Challenge :: Quote the records below in full, exactly as given, with the images taken out.

=====

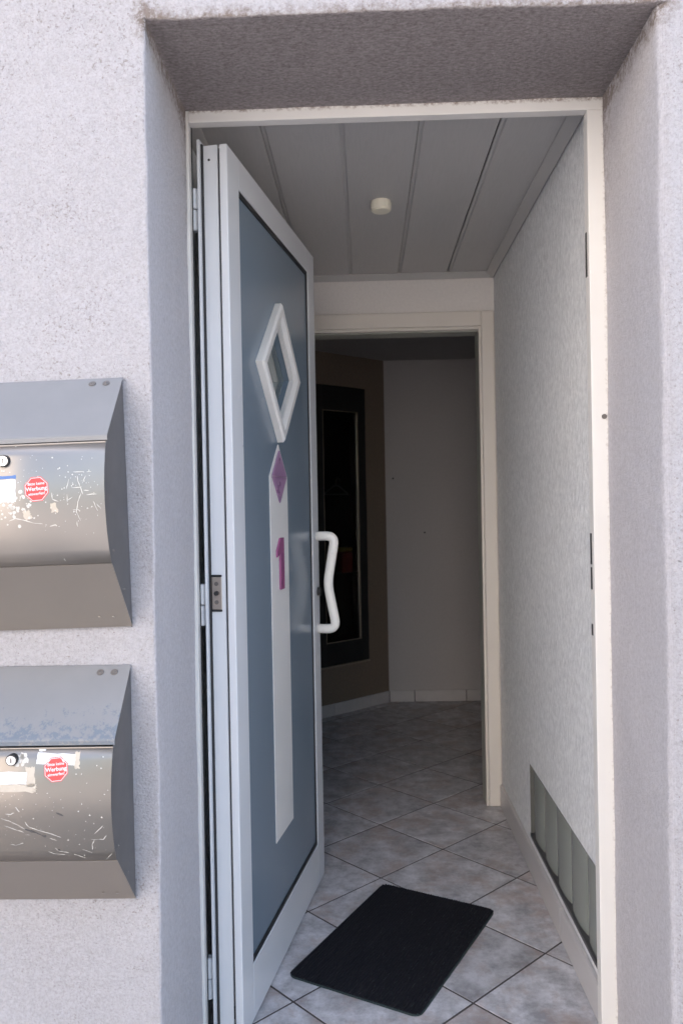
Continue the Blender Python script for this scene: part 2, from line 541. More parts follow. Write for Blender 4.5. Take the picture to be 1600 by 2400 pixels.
def facade():
    bm = bmesh.new()
    st = 0.011
    rl, rr, rt = 0.006, 0.024, 0.006     # arris radii: left, right, lintel
    arc = 4
    xs = spaced(-2.4, -0.75, 0.15)[:-1] + spaced(-0.75, -rl, st) + [-rl * (1 - math.sin(math.pi / 4 * k / arc)) for k in range(1, arc + 1)]
    nl = len(xs)
    # arc points are parametrised by angle: x offset handled below
    xr = [XR + rr * (1 - math.sin(math.pi / 4 * (arc - k) / arc)) for k in range(0, arc)] + spaced(XR + rr, XR + 0.5, st) + spaced(XR + 0.5, 3.2, 0.15)[1:]
    zs = spaced(-0.3, ZS, 0.014)
    cache = {}
    def V(x, y, z):
        k = (round(x, 5), round(y, 5), round(z, 5))
        if k not in cache:
            w = wob(x, y, z)
            if y > -0.03:
                w = w * 0.7
            cache[k] = bm.verts.new((x + w.x, y + w.y, z + w.z))
        return cache[k]
    def arc_l(t):   # t 0 (front) .. 1 (reveal): centre (-rl, -D+rl)
        a = math.pi / 2 * t
        return (-rl + rl * math.sin(a), -D + rl - rl * math.cos(a))
    def arc_r(t):
        a = math.pi / 2 * t
        return (XR + rr - rr * math.sin(a), -D + rr - rr * math.cos(a))
    front_l = [(x, -D) for x in spaced(-2.4, -0.75, 0.15)[:-1] + spaced(-0.75, -rl, st)]
    rev = spaced(-D + rl, 0.0, st)
    prof_l = front_l + [arc_l(k / 6) for k in range(1, 7)] + [(0.0, y) for y in rev[1:]]
    revr = spaced(-D + rr, 0.0, st)
    prof_r = [(x, -D) for x in (spaced(XR + rr, XR + 0.5, st) + spaced(XR + 0.5, 3.2, 0.15)[1:])[::-1]] + [arc_r(k / 8) for k in range(1, 9)] + [(XR, y) for y in revr[1:]]
    for prof in (prof_l, prof_r):
        for (x0, y0), (x1, y1) in zip(prof, prof[1:]):
            for z0, z1 in zip(zs, zs[1:]):
                bm.faces.new((V(x0, y0, z0), V(x1, y1, z0), V(x1, y1, z1), V(x0, y0, z1)))
    # lintel: front face above, soffit below; x stations shared with both wings
    xm = spaced(0.0, XR, st)
    zt = spaced(ZS + rt, ZS + 0.25, st) + spaced(ZS + 0.25, HT, 0.2)[1:]
    prof_t = [(-D, z) for z in zt[::-1]] + [(-D + rt - rt * math.cos(a), ZS + rt - rt * math.sin(a)) for a in [math.pi / 2 * k / 6 for k in range(1, 7)]] + [(y, ZS) for y in spaced(-D + rt, 0.0, st)[1:]]
    for x0, x1 in zip(xm, xm[1:]):
        for (y0, z0), (y1, z1) in zip(prof_t, prof_t[1:]):
            bm.faces.new((V(x0, y0, z0), V(x1, y0, z0), V(x1, y1, z1), V(x0, y1, z1)))
    # wings beside the lintel
    fl = [x for x, y in front_l] + [0.0]
    fr = [XR] + (spaced(XR + rr, XR + 0.5, st) + spaced(XR + 0.5, 3.2, 0.15)[1:])
    zz = [ZS] + zt
    for line in (fl, fr):
        for x0, x1 in zip(line, line[1:]):
            for z0, z1 in zip(zz, zz[1:]):
                bm.faces.new((V(x0, -D, z0), V(x1, -D, z0), V(x1, -D, z1), V(x0, -D, z1)))
    bm.faces.new([V(*arc_r(k / 8), ZS) for k in range(0, 9)] + [V(XR, -D, ZS)])
    bm.faces.new([V(*arc_l(k / 6), ZS) for k in range(0, 7)] + [V(0.0, -D, ZS)])
    # ends, roof and back of the house (out of sight)
    def q(*p):
        bm.faces.new([bm.verts.new(v) for v in p])
    YB = 5.5
    q((-2.4, -D, HT), (3.2, -D, HT), (3.2, YB, HT), (-2.4, YB, HT))
    q((-2.4, -D, -.3), (-2.4, YB, -.3), (-2.4, YB, HT), (-2.4, -D, HT))
    q((3.2, -D, -.3), (3.2, YB, -.3), (3.2, YB, HT), (3.2, -D, HT))
    q((-2.4, YB, -.3), (3.2, YB, -.3), (3.2, YB, HT), (-2.4, YB, HT))
    return bm

hw = obj('house_wall', facade(), M['plaster'], smooth=True)
hw['label'] = 'rough off-white plaster house wall around the deep doorway recess'
hw['category'] = 'wall'
hw['kind'] = 'thing'

obj('doorstep', B(.004, .984, -.40, -.031, -.2, -.022, bev=.006), M['asphalt'], kind='structure')

# ---- hall shell
XW = 0.984
L = 1.5645
ZC = 2.300
side = obj('side_wall', box(box(box(B(XW, XW + .25, .074, L + .1, .372, 2.45), XW, XW + .25, .074, .1, -.05, .372),
                                XW, XW + .25, .968, L + .1, -.05, .372), XW, XW + .25, .1, .968, -.05, .112), M['wall'], kind='structure')
lw = obj('left_wall', B(-.28, -.035, .074, L + .1, -.05, 2.45), M['wall'], kind='structure')
ew = bmesh.new()
EW = L + .098
box(ew, -.034, .13, L, EW, -.05, 2.449)
box(ew, .922, .983, L, EW, -.05, 2.449)
box(ew, .13, .922, L, EW, 2.062, 2.449)
endw = obj('end_wall', ew, M['endwall'], kind='structure')
# infill of masonry above and beside the door frame
inf = bmesh.new()
box(inf, -.27, 1.23, .001, .073, 2.262, 2.47)
box(inf, -.27, -.022, .001, .073, -.05, 2.261)
box(inf, .989, 1.23, .001, .073, -.05, 2.261)
obj('lintel_wall', inf, M['wall'], kind='structure')

# ceiling: backing, planks, coves
ceil = obj('hall_ceiling', B(-.27, 1.22, .074, L + .09, ZC + .014, ZC + .15), M['dark'], kind='structure')
pitch = .2095
edges = [.156 - 2 * pitch + pitch * k for k in range(6)]
for a in (.156 - pitch, .156, .363, .572, .784):
    b = a + (.208 if a != .784 else .2)
    bmp = bmesh.new()
    prism(bmp, [(a + .0008, ZC + .0135), (a + .0008, ZC + .0055), (a + .0105, ZC + .0055), (a + .0135, ZC), (b - .0025, ZC), (b - .0003, ZC + .0030), (b - .0003, ZC + .0135)], 'y', .076, 1.5475)
    obj('plank', bmp, M['plank'], ceil)
bmc = bmesh.new()
prism(bmc, [(XW - .0035, 2.278), (XW - .009, 2.2755), (.951, 2.2915), (.9475, 2.2935), (.9475, 2.2995), (XW - .0035, 2.2995)], 'y', .076, L - .0005)
obj('cove_strip', bmc, M['cove'], ceil)
bmc = bmesh.new()
prism(bmc, [(L - .001, 2.2782), (L - .009, 2.2758), (1.536, 2.2912), (1.5325, 2.2935), (1.5325, 2.2993), (L - .001, 2.2993)], 'x', -.034, .9835)
obj('cove_strip', bmc, M['cove'], ceil)
bmc = bmesh.new()
prism(bmc, [(-.0345, 2.277), (-.029, 2.2765), (.0, 2.295), (.003, 2.2995), (-.0345, 2.2995)], 'y', .076, L - .001)
obj('cove_strip', bmc, M['cove'], ceil)

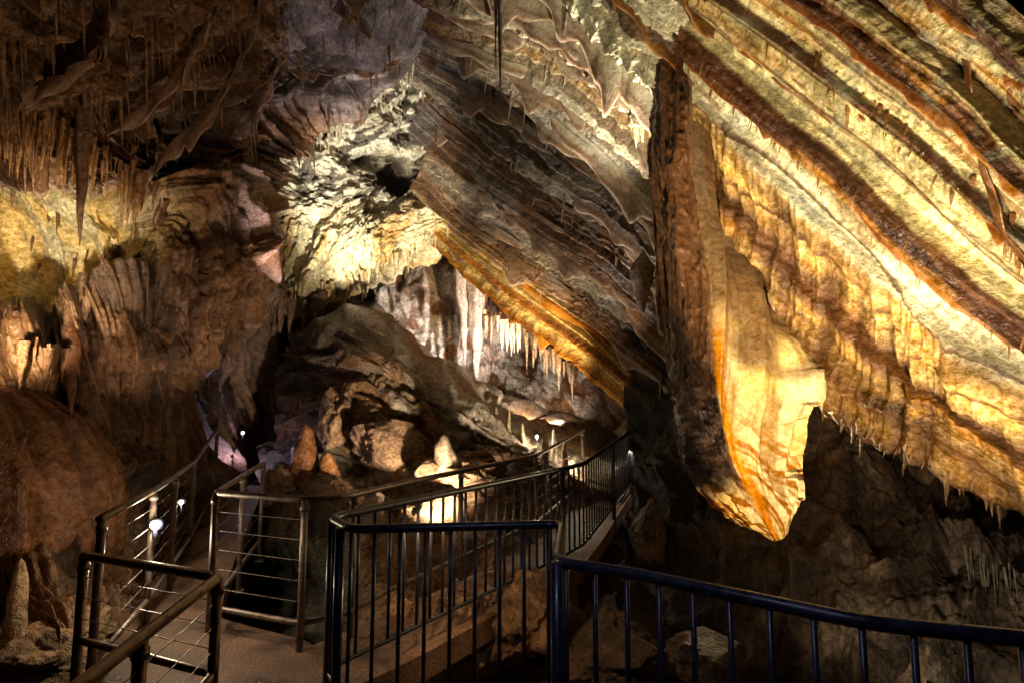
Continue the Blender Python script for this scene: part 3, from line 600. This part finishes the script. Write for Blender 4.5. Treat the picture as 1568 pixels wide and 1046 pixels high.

=====

Exercise answer ::
Continue the Blender Python script for this scene: part 2, from line 541. More parts follow. Write for Blender 4.5. Take the picture to be 1600 by 2400 pixels.
def facade():
    bm = bmesh.new()
    st = 0.011
    rl, rr, rt = 0.006, 0.024, 0.006     # arris radii: left, right, lintel
    arc = 4
    xs = spaced(-2.4, -0.75, 0.15)[:-1] + spaced(-0.75, -rl, st) + [-rl * (1 - math.sin(math.pi / 4 * k / arc)) for k in range(1, arc + 1)]
    nl = len(xs)
    # arc points are parametrised by angle: x offset handled below
    xr = [XR + rr * (1 - math.sin(math.pi / 4 * (arc - k) / arc)) for k in range(0, arc)] + spaced(XR + rr, XR + 0.5, st) + spaced(XR + 0.5, 3.2, 0.15)[1:]
    zs = spaced(-0.3, ZS, 0.014)
    cache = {}
    def V(x, y, z):
        k = (round(x, 5), round(y, 5), round(z, 5))
        if k not in cache:
            w = wob(x, y, z)
            if y > -0.03:
                w = w * 0.7
            cache[k] = bm.verts.new((x + w.x, y + w.y, z + w.z))
        return cache[k]
    def arc_l(t):   # t 0 (front) .. 1 (reveal): centre (-rl, -D+rl)
        a = math.pi / 2 * t
        return (-rl + rl * math.sin(a), -D + rl - rl * math.cos(a))
    def arc_r(t):
        a = math.pi / 2 * t
        return (XR + rr - rr * math.sin(a), -D + rr - rr * math.cos(a))
    front_l = [(x, -D) for x in spaced(-2.4, -0.75, 0.15)[:-1] + spaced(-0.75, -rl, st)]
    rev = spaced(-D + rl, 0.0, st)
    prof_l = front_l + [arc_l(k / 6) for k in range(1, 7)] + [(0.0, y) for y in rev[1:]]
    revr = spaced(-D + rr, 0.0, st)
    prof_r = [(x, -D) for x in (spaced(XR + rr, XR + 0.5, st) + spaced(XR + 0.5, 3.2, 0.15)[1:])[::-1]] + [arc_r(k / 8) for k in range(1, 9)] + [(XR, y) for y in revr[1:]]
    for prof in (prof_l, prof_r):
        for (x0, y0), (x1, y1) in zip(prof, prof[1:]):
            for z0, z1 in zip(zs, zs[1:]):
                bm.faces.new((V(x0, y0, z0), V(x1, y1, z0), V(x1, y1, z1), V(x0, y0, z1)))
    # lintel: front face above, soffit below; x stations shared with both wings
    xm = spaced(0.0, XR, st)
    zt = spaced(ZS + rt, ZS + 0.25, st) + spaced(ZS + 0.25, HT, 0.2)[1:]
    prof_t = [(-D, z) for z in zt[::-1]] + [(-D + rt - rt * math.cos(a), ZS + rt - rt * math.sin(a)) for a in [math.pi / 2 * k / 6 for k in range(1, 7)]] + [(y, ZS) for y in spaced(-D + rt, 0.0, st)[1:]]
    for x0, x1 in zip(xm, xm[1:]):
        for (y0, z0), (y1, z1) in zip(prof_t, prof_t[1:]):
            bm.faces.new((V(x0, y0, z0), V(x1, y0, z0), V(x1, y1, z1), V(x0, y1, z1)))
    # wings beside the lintel
    fl = [x for x, y in front_l] + [0.0]
    fr = [XR] + (spaced(XR + rr, XR + 0.5, st) + spaced(XR + 0.5, 3.2, 0.15)[1:])
    zz = [ZS] + zt
    for line in (fl, fr):
        for x0, x1 in zip(line, line[1:]):
            for z0, z1 in zip(zz, zz[1:]):
                bm.faces.new((V(x0, -D, z0), V(x1, -D, z0), V(x1, -D, z1), V(x0, -D, z1)))
    bm.faces.new([V(*arc_r(k / 8), ZS) for k in range(0, 9)] + [V(XR, -D, ZS)])
    bm.faces.new([V(*arc_l(k / 6), ZS) for k in range(0, 7)] + [V(0.0, -D, ZS)])
    # ends, roof and back of the house (out of sight)
    def q(*p):
        bm.faces.new([bm.verts.new(v) for v in p])
    YB = 5.5
    q((-2.4, -D, HT), (3.2, -D, HT), (3.2, YB, HT), (-2.4, YB, HT))
    q((-2.4, -D, -.3), (-2.4, YB, -.3), (-2.4, YB, HT), (-2.4, -D, HT))
    q((3.2, -D, -.3), (3.2, YB, -.3), (3.2, YB, HT), (3.2, -D, HT))
    q((-2.4, YB, -.3), (3.2, YB, -.3), (3.2, YB, HT), (-2.4, YB, HT))
    return bm

hw = obj('house_wall', facade(), M['plaster'], smooth=True)
hw['label'] = 'rough off-white plaster house wall around the deep doorway recess'
hw['category'] = 'wall'
hw['kind'] = 'thing'

obj('doorstep', B(.004, .984, -.40, -.031, -.2, -.022, bev=.006), M['asphalt'], kind='structure')

# ---- hall shell
XW = 0.984
L = 1.5645
ZC = 2.300
side = obj('side_wall', box(box(box(B(XW, XW + .25, .074, L + .1, .372, 2.45), XW, XW + .25, .074, .1, -.05, .372),
                                XW, XW + .25, .968, L + .1, -.05, .372), XW, XW + .25, .1, .968, -.05, .112), M['wall'], kind='structure')
lw = obj('left_wall', B(-.28, -.035, .074, L + .1, -.05, 2.45), M['wall'], kind='structure')
ew = bmesh.new()
EW = L + .098
box(ew, -.034, .13, L, EW, -.05, 2.449)
box(ew, .922, .983, L, EW, -.05, 2.449)
box(ew, .13, .922, L, EW, 2.062, 2.449)
endw = obj('end_wall', ew, M['endwall'], kind='structure')
# infill of masonry above and beside the door frame
inf = bmesh.new()
box(inf, -.27, 1.23, .001, .073, 2.262, 2.47)
box(inf, -.27, -.022, .001, .073, -.05, 2.261)
box(inf, .989, 1.23, .001, .073, -.05, 2.261)
obj('lintel_wall', inf, M['wall'], kind='structure')

# ceiling: backing, planks, coves
ceil = obj('hall_ceiling', B(-.27, 1.22, .074, L + .09, ZC + .014, ZC + .15), M['dark'], kind='structure')
pitch = .2095
edges = [.156 - 2 * pitch + pitch * k for k in range(6)]
for a in (.156 - pitch, .156, .363, .572, .784):
    b = a + (.208 if a != .784 else .2)
    bmp = bmesh.new()
    prism(bmp, [(a + .0008, ZC + .0135), (a + .0008, ZC + .0055), (a + .0105, ZC + .0055), (a + .0135, ZC), (b - .0025, ZC), (b - .0003, ZC + .0030), (b - .0003, ZC + .0135)], 'y', .076, 1.5475)
    obj('plank', bmp, M['plank'], ceil)
bmc = bmesh.new()
prism(bmc, [(XW - .0035, 2.278), (XW - .009, 2.2755), (.951, 2.2915), (.9475, 2.2935), (.9475, 2.2995), (XW - .0035, 2.2995)], 'y', .076, L - .0005)
obj('cove_strip', bmc, M['cove'], ceil)
bmc = bmesh.new()
prism(bmc, [(L - .001, 2.2782), (L - .009, 2.2758), (1.536, 2.2912), (1.5325, 2.2935), (1.5325, 2.2993), (L - .001, 2.2993)], 'x', -.034, .9835)
obj('cove_strip', bmc, M['cove'], ceil)
bmc = bmesh.new()
prism(bmc, [(-.0345, 2.277), (-.029, 2.2765), (.0, 2.295), (.003, 2.2995), (-.0345, 2.2995)], 'y', .076, L - .001)
obj('cove_strip', bmc, M['cove'], ceil)

Continue the Blender Python script for this scene: part 3, from line 600. This part finishes the script. Write for Blender 4.5. Treat the picture as 1568 pixels wide and 1046 pixels high.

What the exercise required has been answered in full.